The Auguste Escoffier School of Culinary Arts, which, according to international food magazine Chef’s Pencil, is the number one ranked culinary school in the world, says specific jobs in the culinary world include such titles as baker, specialty baker, chocolatier, pastry cook or chef, or a wedding cake baker and designer.

For those who have never thought about baking and pastry, Reid advises using YouTube, books, and master’s classes if it is something you want to learn.

“Find something that interests you and — you don’t have to try and jump from breads to cookies to cakes,” she explains. “Pick one area and start to learn about that one area.”

Reid says bread is the most versatile and cost-friendly item for students who want to bake on a budget.

“If you want to bake on a budget,” she says, “the breads you can make with just yeast, flour, water, salt, vinegar, and maybe an egg — there are so many different recipes with just that.”

Photo by Abygail Elizondo

In fact, with the fall season now here, there are many bread recipes that could add a new flavor to your holidays.

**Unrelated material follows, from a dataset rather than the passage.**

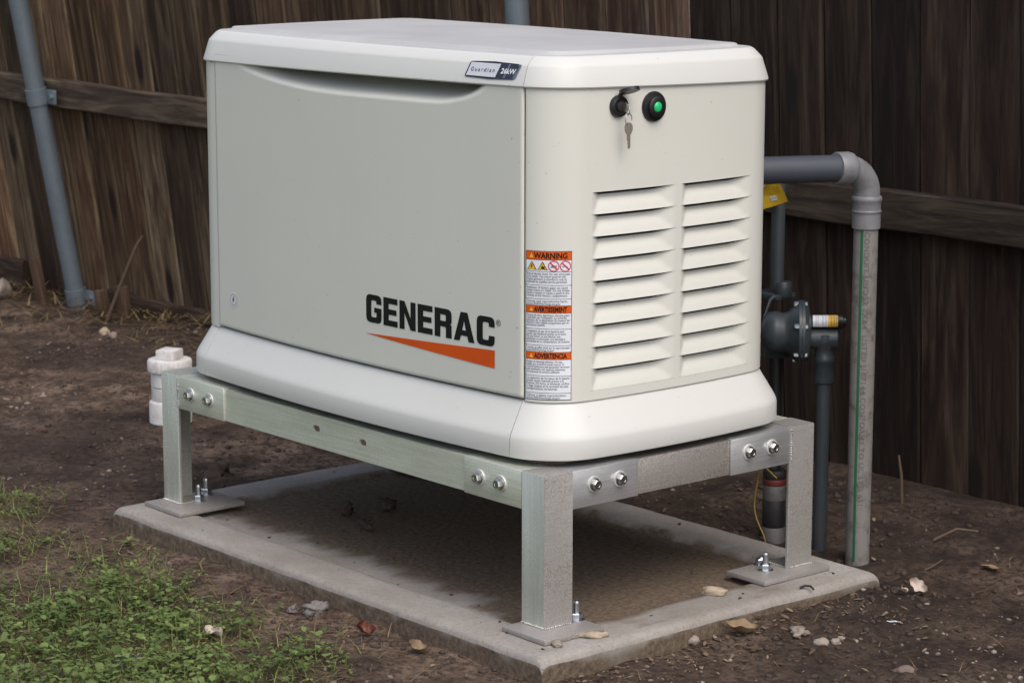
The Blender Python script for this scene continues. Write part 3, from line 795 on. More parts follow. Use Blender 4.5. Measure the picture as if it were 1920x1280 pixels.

For seasoned bakers who want to make one from scratch, try these pumpkinshaped rolls from the website Taste of Home. And for new bakers who want something a bit more simple, try this chocolate marbled pumpkin bread recipe from the website Saving Room for Dessert.

Despite the inevitable ups and downs of baking and pastry, Reid reminds us that when you bake for somebody it is like “love on a plate”.  She says her personal definition of baking and pastry is “joy.”

 “It brings joy to myself through actually preparing the food,” she says, “and then joy again when I watch people enjoy and nourish their bodies with what I make.”

Mancilla has some lasts word of advice for those interested in baking and pastry. If you are curious about what it feels like to be in this class, she recommends taking a year and seeing how a semester goes.

“And if you don’t go to work in it,” she says, “you can still use it at home.”